**What the exercise asks:** Restate word for word the lines of the data below, from the first through the one that has "return 960+FPX*d[0]/d[2], 720+FPX*d[1]/d[2]".

--- begin Material provided ---

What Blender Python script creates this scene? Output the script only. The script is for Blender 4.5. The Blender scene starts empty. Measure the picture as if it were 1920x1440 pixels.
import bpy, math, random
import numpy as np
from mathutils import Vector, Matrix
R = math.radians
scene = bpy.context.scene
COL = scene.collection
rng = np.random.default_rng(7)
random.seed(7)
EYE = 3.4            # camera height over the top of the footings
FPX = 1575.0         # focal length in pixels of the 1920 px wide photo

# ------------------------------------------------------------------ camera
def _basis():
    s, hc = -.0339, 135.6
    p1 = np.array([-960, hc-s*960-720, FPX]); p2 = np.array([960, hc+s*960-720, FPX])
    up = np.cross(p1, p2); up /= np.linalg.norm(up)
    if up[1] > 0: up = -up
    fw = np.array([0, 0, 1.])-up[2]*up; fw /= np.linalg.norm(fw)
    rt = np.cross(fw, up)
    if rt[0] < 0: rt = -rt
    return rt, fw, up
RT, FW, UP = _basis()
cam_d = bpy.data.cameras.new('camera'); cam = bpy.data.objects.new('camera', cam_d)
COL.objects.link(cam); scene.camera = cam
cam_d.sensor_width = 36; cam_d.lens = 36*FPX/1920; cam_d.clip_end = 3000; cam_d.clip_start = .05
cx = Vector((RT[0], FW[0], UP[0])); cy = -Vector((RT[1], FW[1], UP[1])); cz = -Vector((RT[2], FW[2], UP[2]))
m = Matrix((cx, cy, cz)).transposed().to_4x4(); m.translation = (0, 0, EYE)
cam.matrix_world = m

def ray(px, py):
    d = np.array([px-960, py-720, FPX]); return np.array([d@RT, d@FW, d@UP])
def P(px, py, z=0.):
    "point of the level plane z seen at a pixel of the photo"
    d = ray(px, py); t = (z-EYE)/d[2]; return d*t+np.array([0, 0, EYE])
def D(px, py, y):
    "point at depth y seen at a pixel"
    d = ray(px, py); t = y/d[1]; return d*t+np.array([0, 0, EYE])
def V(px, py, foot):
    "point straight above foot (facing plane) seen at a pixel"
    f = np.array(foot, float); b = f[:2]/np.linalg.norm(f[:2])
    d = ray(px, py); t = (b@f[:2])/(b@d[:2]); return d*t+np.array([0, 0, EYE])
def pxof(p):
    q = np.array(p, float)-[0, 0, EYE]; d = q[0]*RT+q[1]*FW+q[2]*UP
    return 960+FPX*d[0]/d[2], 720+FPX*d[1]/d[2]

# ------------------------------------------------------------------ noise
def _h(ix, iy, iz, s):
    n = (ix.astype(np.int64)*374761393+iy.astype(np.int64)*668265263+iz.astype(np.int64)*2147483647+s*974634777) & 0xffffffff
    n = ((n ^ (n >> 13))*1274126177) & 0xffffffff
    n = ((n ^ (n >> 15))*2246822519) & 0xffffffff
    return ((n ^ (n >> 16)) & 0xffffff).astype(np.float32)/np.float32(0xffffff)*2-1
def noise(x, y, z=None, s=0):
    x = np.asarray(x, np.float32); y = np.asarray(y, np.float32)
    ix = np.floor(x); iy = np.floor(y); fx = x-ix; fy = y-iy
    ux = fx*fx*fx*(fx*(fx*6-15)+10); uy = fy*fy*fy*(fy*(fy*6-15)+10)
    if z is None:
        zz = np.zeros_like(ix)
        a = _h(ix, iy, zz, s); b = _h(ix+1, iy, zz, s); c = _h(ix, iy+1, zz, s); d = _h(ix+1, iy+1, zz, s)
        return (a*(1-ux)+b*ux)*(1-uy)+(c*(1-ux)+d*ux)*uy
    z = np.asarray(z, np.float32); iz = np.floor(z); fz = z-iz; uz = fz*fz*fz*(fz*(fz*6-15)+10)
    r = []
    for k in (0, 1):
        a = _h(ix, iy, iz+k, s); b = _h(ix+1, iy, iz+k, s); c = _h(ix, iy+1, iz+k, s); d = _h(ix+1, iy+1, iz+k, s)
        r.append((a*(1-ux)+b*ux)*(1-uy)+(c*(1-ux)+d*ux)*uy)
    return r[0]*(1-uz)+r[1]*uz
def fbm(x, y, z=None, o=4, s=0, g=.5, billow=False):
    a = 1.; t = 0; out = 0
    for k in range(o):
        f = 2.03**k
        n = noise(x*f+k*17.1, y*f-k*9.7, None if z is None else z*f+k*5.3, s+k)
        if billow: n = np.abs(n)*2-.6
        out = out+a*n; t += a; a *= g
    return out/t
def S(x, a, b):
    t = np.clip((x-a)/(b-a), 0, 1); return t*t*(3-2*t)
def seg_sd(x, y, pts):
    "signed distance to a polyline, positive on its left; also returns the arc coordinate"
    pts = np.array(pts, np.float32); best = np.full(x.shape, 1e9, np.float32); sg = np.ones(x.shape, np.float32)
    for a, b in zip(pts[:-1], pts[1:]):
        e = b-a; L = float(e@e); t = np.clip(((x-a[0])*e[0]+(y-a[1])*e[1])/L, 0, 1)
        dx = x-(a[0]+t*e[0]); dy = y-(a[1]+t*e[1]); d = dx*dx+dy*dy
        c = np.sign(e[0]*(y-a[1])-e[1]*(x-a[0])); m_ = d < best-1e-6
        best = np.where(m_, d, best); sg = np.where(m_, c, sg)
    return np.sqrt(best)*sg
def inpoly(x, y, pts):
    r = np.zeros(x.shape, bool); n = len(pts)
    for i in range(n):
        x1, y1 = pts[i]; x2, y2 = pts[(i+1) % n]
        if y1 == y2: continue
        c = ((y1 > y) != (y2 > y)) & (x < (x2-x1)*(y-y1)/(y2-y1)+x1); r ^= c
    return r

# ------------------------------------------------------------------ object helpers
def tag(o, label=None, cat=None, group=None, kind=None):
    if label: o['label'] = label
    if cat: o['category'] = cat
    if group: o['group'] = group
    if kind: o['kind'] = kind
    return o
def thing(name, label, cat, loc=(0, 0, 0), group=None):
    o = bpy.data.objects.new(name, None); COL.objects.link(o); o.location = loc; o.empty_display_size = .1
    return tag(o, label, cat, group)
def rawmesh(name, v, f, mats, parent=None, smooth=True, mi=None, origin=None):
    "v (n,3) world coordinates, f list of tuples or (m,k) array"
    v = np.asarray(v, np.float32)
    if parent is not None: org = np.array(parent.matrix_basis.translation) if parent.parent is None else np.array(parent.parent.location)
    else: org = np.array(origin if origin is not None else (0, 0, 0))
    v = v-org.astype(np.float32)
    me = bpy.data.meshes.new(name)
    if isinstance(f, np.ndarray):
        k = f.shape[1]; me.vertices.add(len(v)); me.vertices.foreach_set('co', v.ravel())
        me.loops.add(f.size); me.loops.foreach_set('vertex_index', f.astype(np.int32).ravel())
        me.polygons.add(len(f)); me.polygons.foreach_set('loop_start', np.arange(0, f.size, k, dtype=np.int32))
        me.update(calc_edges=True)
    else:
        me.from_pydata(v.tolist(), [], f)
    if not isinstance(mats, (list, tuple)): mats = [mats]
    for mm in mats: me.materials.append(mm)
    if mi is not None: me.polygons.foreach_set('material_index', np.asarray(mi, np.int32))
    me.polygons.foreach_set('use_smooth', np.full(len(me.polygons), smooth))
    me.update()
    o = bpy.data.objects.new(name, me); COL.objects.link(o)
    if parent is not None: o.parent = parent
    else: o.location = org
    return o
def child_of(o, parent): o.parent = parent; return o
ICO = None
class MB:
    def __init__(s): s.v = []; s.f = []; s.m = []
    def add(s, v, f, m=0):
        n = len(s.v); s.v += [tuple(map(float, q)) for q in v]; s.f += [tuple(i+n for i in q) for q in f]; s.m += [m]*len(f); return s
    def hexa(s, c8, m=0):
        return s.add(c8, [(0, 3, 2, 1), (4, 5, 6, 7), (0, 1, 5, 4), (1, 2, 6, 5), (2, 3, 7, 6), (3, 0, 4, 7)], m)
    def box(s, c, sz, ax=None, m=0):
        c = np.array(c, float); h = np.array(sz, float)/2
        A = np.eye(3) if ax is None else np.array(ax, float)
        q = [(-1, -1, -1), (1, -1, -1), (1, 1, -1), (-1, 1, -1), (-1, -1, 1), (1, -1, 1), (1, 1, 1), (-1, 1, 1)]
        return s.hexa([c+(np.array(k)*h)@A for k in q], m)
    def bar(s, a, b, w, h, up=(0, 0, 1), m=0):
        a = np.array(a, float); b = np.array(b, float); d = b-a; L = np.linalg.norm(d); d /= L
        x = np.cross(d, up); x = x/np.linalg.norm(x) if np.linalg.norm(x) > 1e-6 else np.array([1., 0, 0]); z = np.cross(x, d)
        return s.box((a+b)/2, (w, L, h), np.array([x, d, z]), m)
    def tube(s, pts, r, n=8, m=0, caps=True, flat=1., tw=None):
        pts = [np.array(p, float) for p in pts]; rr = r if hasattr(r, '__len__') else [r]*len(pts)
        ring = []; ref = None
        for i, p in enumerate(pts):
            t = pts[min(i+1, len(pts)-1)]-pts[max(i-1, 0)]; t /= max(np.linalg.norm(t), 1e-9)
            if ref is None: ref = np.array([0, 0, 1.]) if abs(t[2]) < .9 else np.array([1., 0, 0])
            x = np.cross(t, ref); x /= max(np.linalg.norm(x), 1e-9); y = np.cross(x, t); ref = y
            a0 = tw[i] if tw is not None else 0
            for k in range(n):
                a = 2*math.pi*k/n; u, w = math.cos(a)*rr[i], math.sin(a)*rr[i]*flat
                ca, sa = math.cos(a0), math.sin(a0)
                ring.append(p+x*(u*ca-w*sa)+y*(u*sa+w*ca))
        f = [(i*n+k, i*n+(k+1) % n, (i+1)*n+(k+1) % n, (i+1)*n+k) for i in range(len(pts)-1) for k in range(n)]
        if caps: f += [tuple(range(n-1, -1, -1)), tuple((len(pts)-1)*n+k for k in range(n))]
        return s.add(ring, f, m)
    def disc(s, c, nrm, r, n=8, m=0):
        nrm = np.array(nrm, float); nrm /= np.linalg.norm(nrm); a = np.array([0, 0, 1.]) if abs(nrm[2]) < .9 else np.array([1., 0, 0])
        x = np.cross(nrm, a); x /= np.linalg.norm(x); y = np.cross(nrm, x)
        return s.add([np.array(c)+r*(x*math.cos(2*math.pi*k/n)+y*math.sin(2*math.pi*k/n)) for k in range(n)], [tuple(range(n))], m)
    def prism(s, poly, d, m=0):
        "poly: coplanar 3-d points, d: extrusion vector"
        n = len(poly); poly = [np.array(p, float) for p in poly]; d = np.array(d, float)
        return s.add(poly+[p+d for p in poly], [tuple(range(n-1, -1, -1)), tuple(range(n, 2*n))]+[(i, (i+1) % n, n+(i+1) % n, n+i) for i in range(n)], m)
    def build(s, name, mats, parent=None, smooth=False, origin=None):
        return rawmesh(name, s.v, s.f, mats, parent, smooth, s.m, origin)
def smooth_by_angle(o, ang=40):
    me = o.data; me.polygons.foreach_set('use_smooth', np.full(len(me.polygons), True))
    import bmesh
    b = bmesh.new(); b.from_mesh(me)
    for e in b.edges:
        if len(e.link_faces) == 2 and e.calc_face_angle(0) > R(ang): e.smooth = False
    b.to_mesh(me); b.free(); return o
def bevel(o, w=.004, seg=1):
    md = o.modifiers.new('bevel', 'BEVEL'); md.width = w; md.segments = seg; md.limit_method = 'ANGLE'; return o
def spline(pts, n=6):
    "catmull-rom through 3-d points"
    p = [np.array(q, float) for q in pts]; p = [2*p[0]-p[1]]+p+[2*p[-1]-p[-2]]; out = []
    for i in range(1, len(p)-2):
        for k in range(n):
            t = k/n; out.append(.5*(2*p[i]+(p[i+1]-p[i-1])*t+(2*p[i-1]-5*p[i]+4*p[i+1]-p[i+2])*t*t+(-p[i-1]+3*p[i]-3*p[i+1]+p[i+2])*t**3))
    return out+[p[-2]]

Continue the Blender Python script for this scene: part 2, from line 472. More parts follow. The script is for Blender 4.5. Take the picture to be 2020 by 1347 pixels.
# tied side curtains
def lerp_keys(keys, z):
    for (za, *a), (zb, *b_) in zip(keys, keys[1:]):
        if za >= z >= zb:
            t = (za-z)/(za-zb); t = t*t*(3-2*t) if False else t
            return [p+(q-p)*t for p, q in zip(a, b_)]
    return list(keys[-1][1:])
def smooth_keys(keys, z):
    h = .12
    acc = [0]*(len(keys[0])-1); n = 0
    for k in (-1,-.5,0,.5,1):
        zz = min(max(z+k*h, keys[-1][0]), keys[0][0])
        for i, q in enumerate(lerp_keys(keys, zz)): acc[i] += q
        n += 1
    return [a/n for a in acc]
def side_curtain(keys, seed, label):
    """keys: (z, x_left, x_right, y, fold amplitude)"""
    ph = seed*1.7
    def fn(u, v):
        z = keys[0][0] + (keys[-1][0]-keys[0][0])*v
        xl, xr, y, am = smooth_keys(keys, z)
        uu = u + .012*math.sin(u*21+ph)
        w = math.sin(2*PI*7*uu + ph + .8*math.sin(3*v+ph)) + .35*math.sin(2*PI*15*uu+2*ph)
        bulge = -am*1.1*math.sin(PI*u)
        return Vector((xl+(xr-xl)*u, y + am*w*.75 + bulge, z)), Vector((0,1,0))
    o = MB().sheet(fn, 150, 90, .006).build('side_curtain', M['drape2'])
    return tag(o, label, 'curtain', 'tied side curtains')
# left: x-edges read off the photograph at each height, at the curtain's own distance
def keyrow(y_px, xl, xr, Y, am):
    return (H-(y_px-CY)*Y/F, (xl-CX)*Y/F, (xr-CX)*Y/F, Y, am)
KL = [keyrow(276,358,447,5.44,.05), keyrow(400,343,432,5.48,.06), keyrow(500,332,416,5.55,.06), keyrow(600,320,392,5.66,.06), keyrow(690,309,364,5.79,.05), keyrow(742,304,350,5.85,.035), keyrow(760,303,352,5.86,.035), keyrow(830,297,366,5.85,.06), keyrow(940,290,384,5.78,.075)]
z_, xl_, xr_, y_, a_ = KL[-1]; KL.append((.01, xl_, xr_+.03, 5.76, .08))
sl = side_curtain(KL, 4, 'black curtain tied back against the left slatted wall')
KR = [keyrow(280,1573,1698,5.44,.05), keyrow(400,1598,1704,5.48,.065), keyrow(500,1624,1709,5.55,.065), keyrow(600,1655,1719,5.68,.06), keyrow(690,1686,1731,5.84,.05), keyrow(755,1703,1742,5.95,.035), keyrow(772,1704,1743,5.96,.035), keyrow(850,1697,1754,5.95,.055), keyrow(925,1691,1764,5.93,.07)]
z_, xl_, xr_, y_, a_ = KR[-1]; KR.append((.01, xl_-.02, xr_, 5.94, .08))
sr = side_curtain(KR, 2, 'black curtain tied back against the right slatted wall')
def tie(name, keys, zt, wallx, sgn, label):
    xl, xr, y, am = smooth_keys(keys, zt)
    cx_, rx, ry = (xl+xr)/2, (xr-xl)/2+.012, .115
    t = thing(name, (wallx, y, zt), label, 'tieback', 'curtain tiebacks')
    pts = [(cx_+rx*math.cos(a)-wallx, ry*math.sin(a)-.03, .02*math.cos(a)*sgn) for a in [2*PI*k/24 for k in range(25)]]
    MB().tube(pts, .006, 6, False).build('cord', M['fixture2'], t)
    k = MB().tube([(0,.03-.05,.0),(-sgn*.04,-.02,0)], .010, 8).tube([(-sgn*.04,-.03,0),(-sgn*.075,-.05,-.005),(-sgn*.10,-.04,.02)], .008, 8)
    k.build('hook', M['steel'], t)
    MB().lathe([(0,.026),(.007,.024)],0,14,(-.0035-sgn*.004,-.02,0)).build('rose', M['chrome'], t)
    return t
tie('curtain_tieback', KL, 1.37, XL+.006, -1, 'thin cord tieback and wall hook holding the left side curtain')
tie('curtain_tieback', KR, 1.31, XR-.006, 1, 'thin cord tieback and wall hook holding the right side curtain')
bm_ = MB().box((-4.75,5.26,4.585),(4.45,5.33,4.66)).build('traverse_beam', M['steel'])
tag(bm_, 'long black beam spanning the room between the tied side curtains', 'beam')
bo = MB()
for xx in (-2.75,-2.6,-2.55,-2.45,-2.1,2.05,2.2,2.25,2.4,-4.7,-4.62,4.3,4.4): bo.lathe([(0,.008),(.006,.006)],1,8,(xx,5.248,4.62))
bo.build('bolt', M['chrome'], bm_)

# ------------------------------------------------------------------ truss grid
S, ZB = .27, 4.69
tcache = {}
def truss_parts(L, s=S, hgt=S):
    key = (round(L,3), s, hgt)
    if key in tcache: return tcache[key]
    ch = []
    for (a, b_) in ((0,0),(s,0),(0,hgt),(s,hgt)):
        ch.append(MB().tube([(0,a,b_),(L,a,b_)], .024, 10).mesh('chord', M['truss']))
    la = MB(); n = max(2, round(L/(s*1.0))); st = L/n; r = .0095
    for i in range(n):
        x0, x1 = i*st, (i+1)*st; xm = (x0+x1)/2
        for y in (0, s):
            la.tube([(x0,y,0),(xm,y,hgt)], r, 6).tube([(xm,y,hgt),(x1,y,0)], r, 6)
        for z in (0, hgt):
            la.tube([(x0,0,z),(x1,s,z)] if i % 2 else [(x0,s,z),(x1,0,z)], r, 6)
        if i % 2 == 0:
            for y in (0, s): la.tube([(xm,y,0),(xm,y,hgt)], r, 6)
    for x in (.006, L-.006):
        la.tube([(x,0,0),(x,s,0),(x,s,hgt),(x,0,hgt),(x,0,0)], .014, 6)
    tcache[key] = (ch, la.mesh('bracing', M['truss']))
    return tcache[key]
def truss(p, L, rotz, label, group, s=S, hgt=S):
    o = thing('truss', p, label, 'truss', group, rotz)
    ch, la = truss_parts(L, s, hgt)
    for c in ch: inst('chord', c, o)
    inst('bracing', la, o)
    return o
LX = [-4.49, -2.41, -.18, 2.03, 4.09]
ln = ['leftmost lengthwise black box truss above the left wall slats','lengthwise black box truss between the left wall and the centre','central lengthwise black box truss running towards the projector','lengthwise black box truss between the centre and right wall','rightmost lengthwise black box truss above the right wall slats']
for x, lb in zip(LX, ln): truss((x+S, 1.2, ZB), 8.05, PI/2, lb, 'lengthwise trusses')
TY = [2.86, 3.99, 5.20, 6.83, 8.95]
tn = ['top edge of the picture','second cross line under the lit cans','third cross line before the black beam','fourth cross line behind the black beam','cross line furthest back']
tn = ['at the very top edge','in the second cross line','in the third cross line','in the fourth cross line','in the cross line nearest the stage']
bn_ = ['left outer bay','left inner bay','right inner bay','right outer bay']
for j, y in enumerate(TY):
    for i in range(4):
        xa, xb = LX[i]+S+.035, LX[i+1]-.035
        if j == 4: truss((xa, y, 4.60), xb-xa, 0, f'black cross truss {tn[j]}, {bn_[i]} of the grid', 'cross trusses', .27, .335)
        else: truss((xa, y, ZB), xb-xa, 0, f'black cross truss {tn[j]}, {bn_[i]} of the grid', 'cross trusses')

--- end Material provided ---

**Full response:**
What Blender Python script creates this scene? Output the script only. The script is for Blender 4.5. The Blender scene starts empty. Measure the picture as if it were 1920x1440 pixels.
import bpy, math, random
import numpy as np
from mathutils import Vector, Matrix
R = math.radians
scene = bpy.context.scene
COL = scene.collection
rng = np.random.default_rng(7)
random.seed(7)
EYE = 3.4            # camera height over the top of the footings
FPX = 1575.0         # focal length in pixels of the 1920 px wide photo

# ------------------------------------------------------------------ camera
def _basis():
    s, hc = -.0339, 135.6
    p1 = np.array([-960, hc-s*960-720, FPX]); p2 = np.array([960, hc+s*960-720, FPX])
    up = np.cross(p1, p2); up /= np.linalg.norm(up)
    if up[1] > 0: up = -up
    fw = np.array([0, 0, 1.])-up[2]*up; fw /= np.linalg.norm(fw)
    rt = np.cross(fw, up)
    if rt[0] < 0: rt = -rt
    return rt, fw, up
RT, FW, UP = _basis()
cam_d = bpy.data.cameras.new('camera'); cam = bpy.data.objects.new('camera', cam_d)
COL.objects.link(cam); scene.camera = cam
cam_d.sensor_width = 36; cam_d.lens = 36*FPX/1920; cam_d.clip_end = 3000; cam_d.clip_start = .05
cx = Vector((RT[0], FW[0], UP[0])); cy = -Vector((RT[1], FW[1], UP[1])); cz = -Vector((RT[2], FW[2], UP[2]))
m = Matrix((cx, cy, cz)).transposed().to_4x4(); m.translation = (0, 0, EYE)
cam.matrix_world = m

def ray(px, py):
    d = np.array([px-960, py-720, FPX]); return np.array([d@RT, d@FW, d@UP])
def P(px, py, z=0.):
    "point of the level plane z seen at a pixel of the photo"
    d = ray(px, py); t = (z-EYE)/d[2]; return d*t+np.array([0, 0, EYE])
def D(px, py, y):
    "point at depth y seen at a pixel"
    d = ray(px, py); t = y/d[1]; return d*t+np.array([0, 0, EYE])
def V(px, py, foot):
    "point straight above foot (facing plane) seen at a pixel"
    f = np.array(foot, float); b = f[:2]/np.linalg.norm(f[:2])
    d = ray(px, py); t = (b@f[:2])/(b@d[:2]); return d*t+np.array([0, 0, EYE])
def pxof(p):
    q = np.array(p, float)-[0, 0, EYE]; d = q[0]*RT+q[1]*FW+q[2]*UP
    return 960+FPX*d[0]/d[2], 720+FPX*d[1]/d[2]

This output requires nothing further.